» Directive
Leave out the images; return the rest of the data exactly.

» Source records
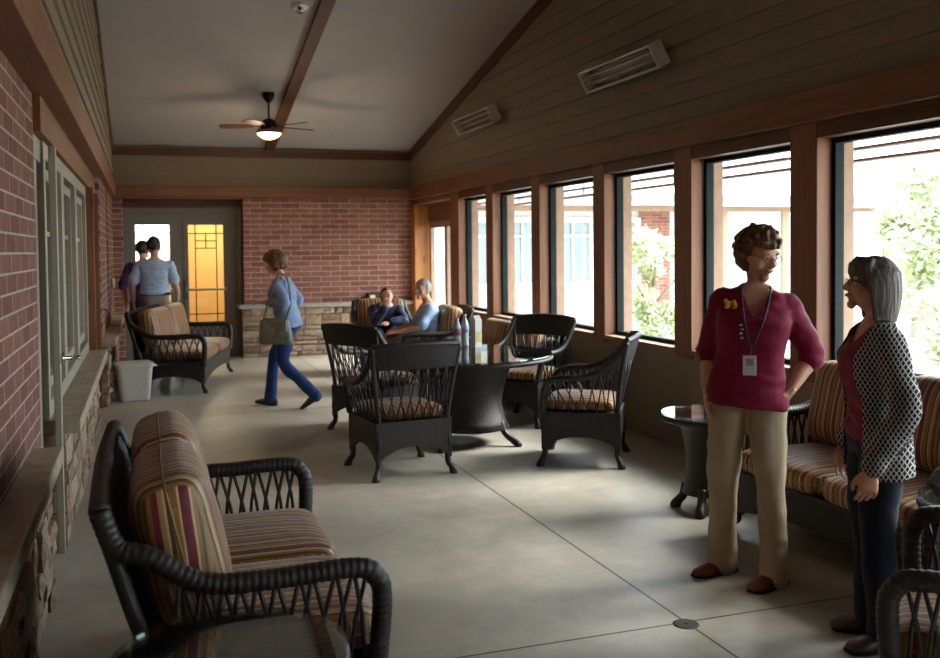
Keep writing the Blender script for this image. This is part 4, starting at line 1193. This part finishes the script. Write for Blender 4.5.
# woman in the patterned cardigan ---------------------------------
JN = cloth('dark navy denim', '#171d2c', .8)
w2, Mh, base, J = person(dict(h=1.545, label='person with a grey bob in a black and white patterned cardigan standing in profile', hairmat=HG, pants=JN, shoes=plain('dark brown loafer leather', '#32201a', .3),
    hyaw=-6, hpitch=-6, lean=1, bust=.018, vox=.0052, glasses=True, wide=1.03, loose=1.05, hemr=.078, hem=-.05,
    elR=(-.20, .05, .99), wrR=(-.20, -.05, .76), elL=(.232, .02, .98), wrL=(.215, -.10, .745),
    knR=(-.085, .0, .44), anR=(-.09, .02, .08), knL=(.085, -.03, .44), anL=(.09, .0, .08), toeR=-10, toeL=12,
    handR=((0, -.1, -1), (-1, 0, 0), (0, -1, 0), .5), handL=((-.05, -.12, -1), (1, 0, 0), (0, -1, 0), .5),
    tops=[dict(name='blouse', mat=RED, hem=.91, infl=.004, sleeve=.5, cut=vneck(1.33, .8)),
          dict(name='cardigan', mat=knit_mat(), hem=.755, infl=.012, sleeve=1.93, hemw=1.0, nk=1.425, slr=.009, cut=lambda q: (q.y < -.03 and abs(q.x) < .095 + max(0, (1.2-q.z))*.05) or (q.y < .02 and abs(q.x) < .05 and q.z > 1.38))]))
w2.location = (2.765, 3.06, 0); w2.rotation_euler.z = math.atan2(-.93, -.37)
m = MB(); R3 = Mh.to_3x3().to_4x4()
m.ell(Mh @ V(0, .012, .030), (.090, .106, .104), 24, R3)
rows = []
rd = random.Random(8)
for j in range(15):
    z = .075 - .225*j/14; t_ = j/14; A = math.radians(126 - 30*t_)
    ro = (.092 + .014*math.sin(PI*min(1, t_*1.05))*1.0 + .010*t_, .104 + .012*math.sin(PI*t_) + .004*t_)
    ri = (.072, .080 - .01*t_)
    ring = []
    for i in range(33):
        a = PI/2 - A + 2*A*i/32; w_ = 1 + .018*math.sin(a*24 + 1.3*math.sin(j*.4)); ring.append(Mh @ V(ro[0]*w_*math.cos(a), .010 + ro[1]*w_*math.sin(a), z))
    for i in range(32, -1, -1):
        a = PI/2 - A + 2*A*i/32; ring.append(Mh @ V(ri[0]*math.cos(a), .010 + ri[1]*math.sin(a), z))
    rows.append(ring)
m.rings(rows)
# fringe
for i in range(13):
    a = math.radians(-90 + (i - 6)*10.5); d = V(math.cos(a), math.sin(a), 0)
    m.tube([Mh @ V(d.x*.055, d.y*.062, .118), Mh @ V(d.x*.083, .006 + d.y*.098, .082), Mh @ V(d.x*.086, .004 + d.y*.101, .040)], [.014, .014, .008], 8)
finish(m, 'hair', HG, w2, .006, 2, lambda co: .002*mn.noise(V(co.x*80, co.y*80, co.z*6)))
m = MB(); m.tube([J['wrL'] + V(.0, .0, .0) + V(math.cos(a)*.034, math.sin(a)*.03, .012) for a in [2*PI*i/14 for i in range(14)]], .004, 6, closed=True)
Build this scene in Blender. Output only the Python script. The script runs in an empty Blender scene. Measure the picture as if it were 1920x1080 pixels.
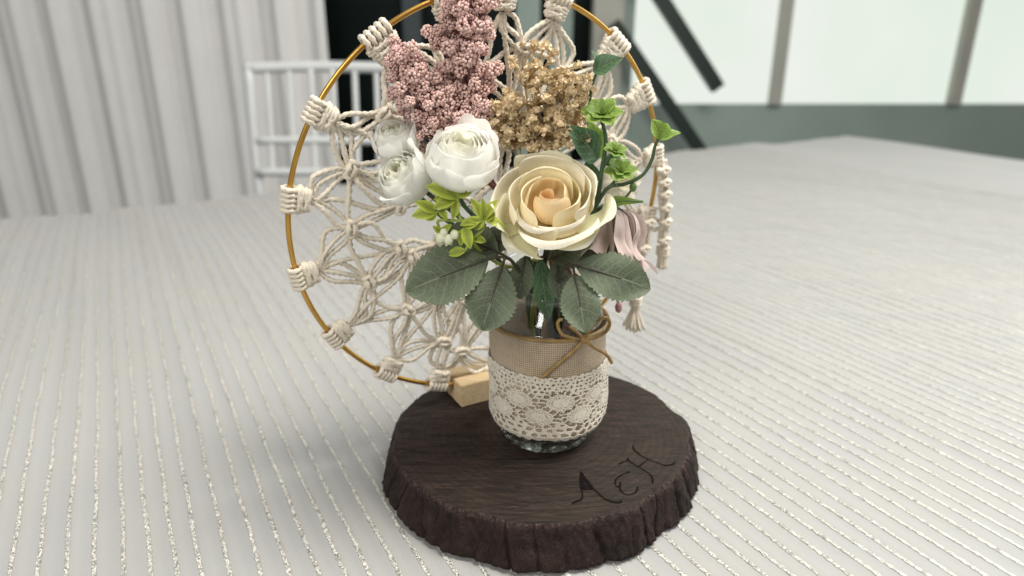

» Reply to the task
Keep writing the Blender script for this image. This is part 4, starting at line 1193. This part finishes the script. Write for Blender 4.5.
# woman in the patterned cardigan ---------------------------------
JN = cloth('dark navy denim', '#171d2c', .8)
w2, Mh, base, J = person(dict(h=1.545, label='person with a grey bob in a black and white patterned cardigan standing in profile', hairmat=HG, pants=JN, shoes=plain('dark brown loafer leather', '#32201a', .3),
    hyaw=-6, hpitch=-6, lean=1, bust=.018, vox=.0052, glasses=True, wide=1.03, loose=1.05, hemr=.078, hem=-.05,
    elR=(-.20, .05, .99), wrR=(-.20, -.05, .76), elL=(.232, .02, .98), wrL=(.215, -.10, .745),
    knR=(-.085, .0, .44), anR=(-.09, .02, .08), knL=(.085, -.03, .44), anL=(.09, .0, .08), toeR=-10, toeL=12,
    handR=((0, -.1, -1), (-1, 0, 0), (0, -1, 0), .5), handL=((-.05, -.12, -1), (1, 0, 0), (0, -1, 0), .5),
    tops=[dict(name='blouse', mat=RED, hem=.91, infl=.004, sleeve=.5, cut=vneck(1.33, .8)),
          dict(name='cardigan', mat=knit_mat(), hem=.755, infl=.012, sleeve=1.93, hemw=1.0, nk=1.425, slr=.009, cut=lambda q: (q.y < -.03 and abs(q.x) < .095 + max(0, (1.2-q.z))*.05) or (q.y < .02 and abs(q.x) < .05 and q.z > 1.38))]))
w2.location = (2.765, 3.06, 0); w2.rotation_euler.z = math.atan2(-.93, -.37)
m = MB(); R3 = Mh.to_3x3().to_4x4()
m.ell(Mh @ V(0, .012, .030), (.090, .106, .104), 24, R3)
rows = []
rd = random.Random(8)
for j in range(15):
    z = .075 - .225*j/14; t_ = j/14; A = math.radians(126 - 30*t_)
    ro = (.092 + .014*math.sin(PI*min(1, t_*1.05))*1.0 + .010*t_, .104 + .012*math.sin(PI*t_) + .004*t_)
    ri = (.072, .080 - .01*t_)
    ring = []
    for i in range(33):
        a = PI/2 - A + 2*A*i/32; w_ = 1 + .018*math.sin(a*24 + 1.3*math.sin(j*.4)); ring.append(Mh @ V(ro[0]*w_*math.cos(a), .010 + ro[1]*w_*math.sin(a), z))
    for i in range(32, -1, -1):
        a = PI/2 - A + 2*A*i/32; ring.append(Mh @ V(ri[0]*math.cos(a), .010 + ri[1]*math.sin(a), z))
    rows.append(ring)
m.rings(rows)
# fringe
for i in range(13):
    a = math.radians(-90 + (i - 6)*10.5); d = V(math.cos(a), math.sin(a), 0)
    m.tube([Mh @ V(d.x*.055, d.y*.062, .118), Mh @ V(d.x*.083, .006 + d.y*.098, .082), Mh @ V(d.x*.086, .004 + d.y*.101, .040)], [.014, .014, .008], 8)
finish(m, 'hair', HG, w2, .006, 2, lambda co: .002*mn.noise(V(co.x*80, co.y*80, co.z*6)))
m = MB(); m.tube([J['wrL'] + V(.0, .0, .0) + V(math.cos(a)*.034, math.sin(a)*.03, .012) for a in [2*PI*i/14 for i in range(14)]], .004, 6, closed=True)
Build this scene in Blender. Output only the Python script. The script runs in an empty Blender scene. Measure the picture as if it were 1920x1080 pixels.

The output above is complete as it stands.